=== Supplied records ===
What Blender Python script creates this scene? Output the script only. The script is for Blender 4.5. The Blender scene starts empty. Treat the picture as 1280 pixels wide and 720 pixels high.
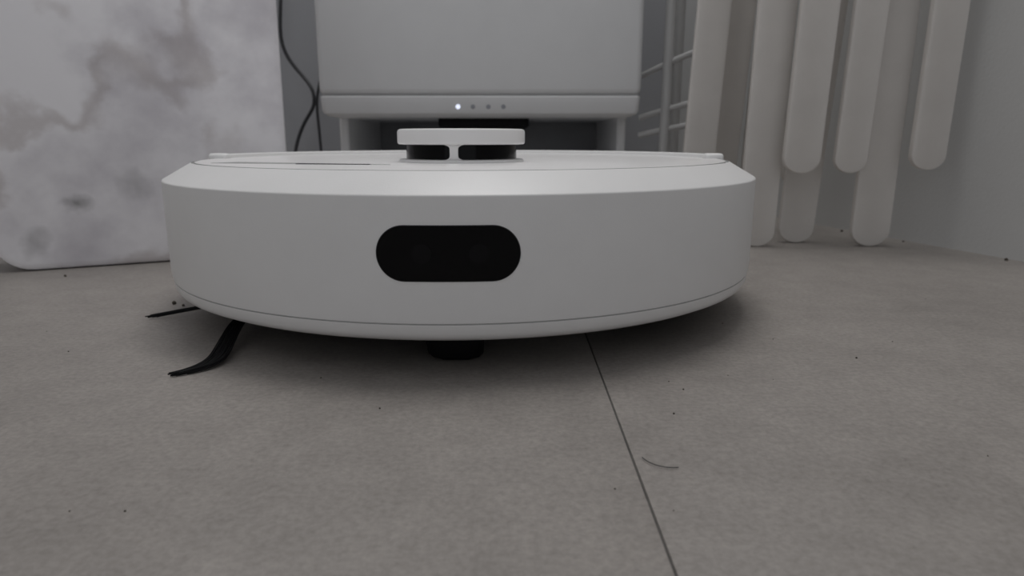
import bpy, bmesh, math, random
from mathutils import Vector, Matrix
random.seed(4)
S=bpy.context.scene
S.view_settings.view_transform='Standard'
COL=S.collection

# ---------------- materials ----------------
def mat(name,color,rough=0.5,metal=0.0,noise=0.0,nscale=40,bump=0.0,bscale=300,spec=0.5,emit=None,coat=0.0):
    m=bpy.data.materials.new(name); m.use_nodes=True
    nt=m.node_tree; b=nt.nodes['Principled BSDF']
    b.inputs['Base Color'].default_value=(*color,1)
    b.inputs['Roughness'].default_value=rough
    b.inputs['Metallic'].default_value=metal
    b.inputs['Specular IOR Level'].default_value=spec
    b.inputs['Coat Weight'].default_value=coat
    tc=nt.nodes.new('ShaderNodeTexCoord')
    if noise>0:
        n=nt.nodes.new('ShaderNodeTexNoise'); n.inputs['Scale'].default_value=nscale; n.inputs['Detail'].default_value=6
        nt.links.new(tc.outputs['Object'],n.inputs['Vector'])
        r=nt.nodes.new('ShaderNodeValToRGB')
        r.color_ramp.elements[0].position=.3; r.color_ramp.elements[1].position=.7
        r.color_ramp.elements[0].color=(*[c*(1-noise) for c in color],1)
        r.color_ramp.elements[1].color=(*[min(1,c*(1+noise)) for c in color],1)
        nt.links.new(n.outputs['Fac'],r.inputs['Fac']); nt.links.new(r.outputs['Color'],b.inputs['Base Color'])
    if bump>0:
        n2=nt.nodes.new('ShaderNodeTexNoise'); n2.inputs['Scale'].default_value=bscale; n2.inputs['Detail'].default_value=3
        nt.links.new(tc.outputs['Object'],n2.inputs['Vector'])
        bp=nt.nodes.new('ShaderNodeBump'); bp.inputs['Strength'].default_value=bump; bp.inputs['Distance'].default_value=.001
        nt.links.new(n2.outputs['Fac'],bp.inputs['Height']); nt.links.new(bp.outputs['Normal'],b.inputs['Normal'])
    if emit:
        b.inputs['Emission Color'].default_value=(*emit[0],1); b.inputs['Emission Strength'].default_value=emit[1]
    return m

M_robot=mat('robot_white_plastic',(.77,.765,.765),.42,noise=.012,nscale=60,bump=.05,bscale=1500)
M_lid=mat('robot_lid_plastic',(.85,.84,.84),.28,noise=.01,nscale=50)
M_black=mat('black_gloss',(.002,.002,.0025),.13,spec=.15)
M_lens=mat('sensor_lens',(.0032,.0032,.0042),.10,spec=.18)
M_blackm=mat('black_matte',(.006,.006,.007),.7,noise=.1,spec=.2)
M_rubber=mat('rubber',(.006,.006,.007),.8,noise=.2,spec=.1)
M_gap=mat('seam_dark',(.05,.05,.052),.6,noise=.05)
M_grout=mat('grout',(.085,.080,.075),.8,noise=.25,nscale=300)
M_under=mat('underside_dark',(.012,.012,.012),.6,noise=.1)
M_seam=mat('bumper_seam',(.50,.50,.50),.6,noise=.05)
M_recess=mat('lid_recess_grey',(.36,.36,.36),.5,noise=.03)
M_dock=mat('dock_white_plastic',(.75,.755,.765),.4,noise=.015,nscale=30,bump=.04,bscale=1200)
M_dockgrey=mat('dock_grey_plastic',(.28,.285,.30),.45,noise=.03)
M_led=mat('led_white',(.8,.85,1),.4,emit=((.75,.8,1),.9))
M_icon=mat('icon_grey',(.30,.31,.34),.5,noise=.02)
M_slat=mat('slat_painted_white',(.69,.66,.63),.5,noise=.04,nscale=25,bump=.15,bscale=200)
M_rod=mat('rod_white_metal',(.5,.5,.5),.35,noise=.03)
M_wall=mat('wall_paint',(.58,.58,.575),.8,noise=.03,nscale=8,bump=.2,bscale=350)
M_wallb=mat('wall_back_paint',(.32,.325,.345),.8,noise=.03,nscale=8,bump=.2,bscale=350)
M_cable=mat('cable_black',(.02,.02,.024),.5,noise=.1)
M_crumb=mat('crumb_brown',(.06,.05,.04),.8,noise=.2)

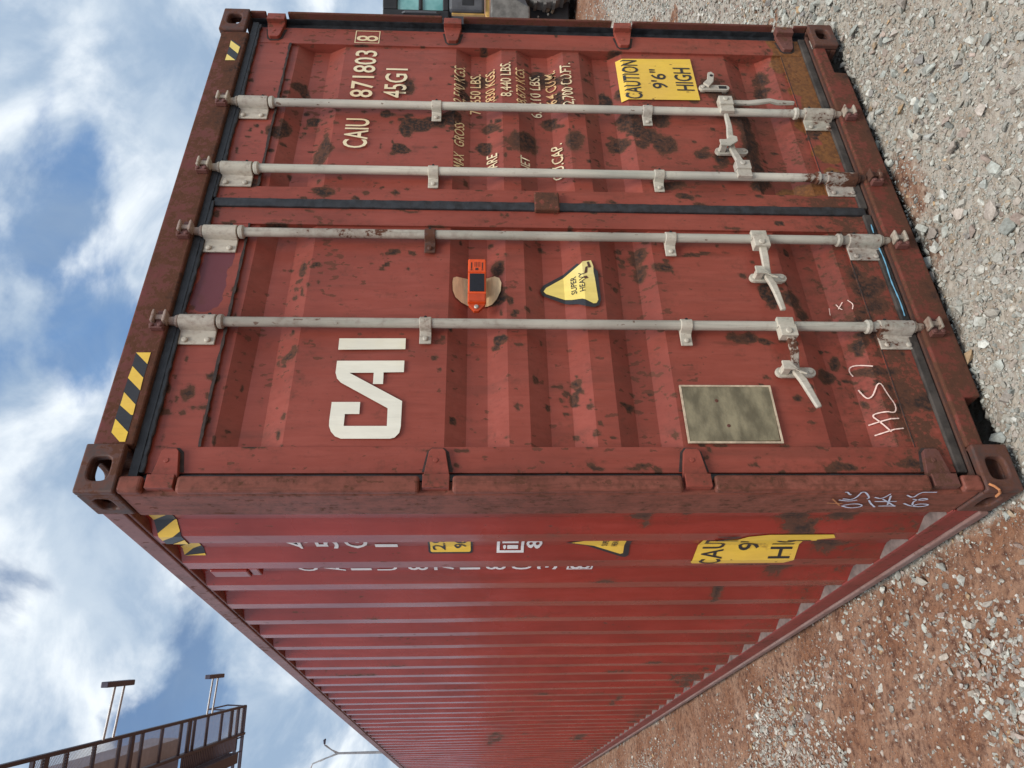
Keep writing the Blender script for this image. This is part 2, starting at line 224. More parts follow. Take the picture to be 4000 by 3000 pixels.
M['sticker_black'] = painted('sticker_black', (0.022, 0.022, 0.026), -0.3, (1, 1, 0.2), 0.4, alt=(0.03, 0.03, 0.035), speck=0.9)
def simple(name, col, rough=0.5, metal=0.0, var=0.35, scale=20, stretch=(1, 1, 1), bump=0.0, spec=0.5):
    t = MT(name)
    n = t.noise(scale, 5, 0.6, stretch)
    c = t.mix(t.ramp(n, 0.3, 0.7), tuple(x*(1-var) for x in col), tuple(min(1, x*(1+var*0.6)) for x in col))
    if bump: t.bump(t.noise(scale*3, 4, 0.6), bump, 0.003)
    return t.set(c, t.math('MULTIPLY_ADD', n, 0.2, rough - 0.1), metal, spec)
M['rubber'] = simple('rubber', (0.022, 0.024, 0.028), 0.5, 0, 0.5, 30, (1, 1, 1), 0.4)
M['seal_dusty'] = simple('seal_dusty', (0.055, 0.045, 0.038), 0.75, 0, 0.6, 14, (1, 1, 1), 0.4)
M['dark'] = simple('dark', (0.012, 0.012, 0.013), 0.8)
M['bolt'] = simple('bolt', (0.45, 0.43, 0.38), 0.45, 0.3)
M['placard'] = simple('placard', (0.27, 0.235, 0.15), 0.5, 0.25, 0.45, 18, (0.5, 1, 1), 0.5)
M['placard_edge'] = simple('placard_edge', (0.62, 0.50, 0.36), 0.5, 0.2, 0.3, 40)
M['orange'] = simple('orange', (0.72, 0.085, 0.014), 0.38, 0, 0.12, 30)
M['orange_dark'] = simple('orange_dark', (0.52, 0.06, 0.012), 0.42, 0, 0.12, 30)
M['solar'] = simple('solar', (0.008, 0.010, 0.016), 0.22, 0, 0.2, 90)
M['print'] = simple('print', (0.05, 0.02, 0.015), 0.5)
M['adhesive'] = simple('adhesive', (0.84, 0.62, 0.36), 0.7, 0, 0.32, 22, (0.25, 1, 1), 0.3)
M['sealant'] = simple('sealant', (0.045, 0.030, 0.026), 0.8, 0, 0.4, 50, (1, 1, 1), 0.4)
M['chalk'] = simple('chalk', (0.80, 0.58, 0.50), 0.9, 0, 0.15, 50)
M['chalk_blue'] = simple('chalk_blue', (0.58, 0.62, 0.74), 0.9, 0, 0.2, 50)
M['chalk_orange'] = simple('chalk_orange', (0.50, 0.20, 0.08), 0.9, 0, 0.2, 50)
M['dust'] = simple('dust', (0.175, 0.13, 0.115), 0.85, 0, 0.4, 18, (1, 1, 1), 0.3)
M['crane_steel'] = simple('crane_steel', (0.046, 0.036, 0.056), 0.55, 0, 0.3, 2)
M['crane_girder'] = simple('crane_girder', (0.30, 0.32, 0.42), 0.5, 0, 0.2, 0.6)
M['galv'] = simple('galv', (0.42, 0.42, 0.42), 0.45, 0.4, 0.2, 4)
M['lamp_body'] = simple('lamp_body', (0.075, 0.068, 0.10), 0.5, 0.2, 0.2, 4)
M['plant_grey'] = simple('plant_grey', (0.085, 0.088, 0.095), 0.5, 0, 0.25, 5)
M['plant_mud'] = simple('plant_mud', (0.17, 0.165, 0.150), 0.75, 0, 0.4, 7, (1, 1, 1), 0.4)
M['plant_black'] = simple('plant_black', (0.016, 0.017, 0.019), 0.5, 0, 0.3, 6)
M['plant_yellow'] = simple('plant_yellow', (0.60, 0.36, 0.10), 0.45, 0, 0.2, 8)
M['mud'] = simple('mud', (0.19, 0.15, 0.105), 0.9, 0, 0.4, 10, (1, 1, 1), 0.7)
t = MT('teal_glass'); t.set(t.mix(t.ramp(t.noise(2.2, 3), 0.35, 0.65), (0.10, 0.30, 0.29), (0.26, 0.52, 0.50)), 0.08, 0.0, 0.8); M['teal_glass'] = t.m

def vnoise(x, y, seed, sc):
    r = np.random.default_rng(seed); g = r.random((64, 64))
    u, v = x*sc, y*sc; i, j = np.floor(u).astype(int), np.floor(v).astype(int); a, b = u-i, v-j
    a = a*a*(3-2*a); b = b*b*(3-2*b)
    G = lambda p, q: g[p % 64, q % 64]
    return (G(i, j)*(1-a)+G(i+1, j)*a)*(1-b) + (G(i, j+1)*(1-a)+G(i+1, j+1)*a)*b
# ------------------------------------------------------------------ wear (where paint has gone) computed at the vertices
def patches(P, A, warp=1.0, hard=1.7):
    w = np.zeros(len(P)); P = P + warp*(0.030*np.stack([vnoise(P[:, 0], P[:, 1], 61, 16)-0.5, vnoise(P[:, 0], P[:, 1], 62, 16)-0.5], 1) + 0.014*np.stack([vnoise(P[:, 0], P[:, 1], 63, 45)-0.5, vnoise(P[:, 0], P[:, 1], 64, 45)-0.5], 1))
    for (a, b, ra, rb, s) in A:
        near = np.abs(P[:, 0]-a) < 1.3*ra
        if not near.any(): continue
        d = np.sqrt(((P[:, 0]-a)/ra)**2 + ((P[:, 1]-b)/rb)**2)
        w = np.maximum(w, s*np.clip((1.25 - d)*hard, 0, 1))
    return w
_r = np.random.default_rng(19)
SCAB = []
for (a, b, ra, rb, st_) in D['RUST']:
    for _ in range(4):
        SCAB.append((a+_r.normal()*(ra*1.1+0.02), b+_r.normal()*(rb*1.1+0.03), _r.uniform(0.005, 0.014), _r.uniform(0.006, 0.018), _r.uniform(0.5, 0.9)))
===
### What is needed:
Take the lines above from the top of the records through the one with "COL=S.collection" and repeat them exactly, without any pictures.

### Solution:
What Blender Python script creates this scene? Output the script only. The script is for Blender 4.5. The Blender scene starts empty. Treat the picture as 1280 pixels wide and 720 pixels high.
import bpy, bmesh, math, random
from mathutils import Vector, Matrix
random.seed(4)
S=bpy.context.scene
S.view_settings.view_transform='Standard'
COL=S.collection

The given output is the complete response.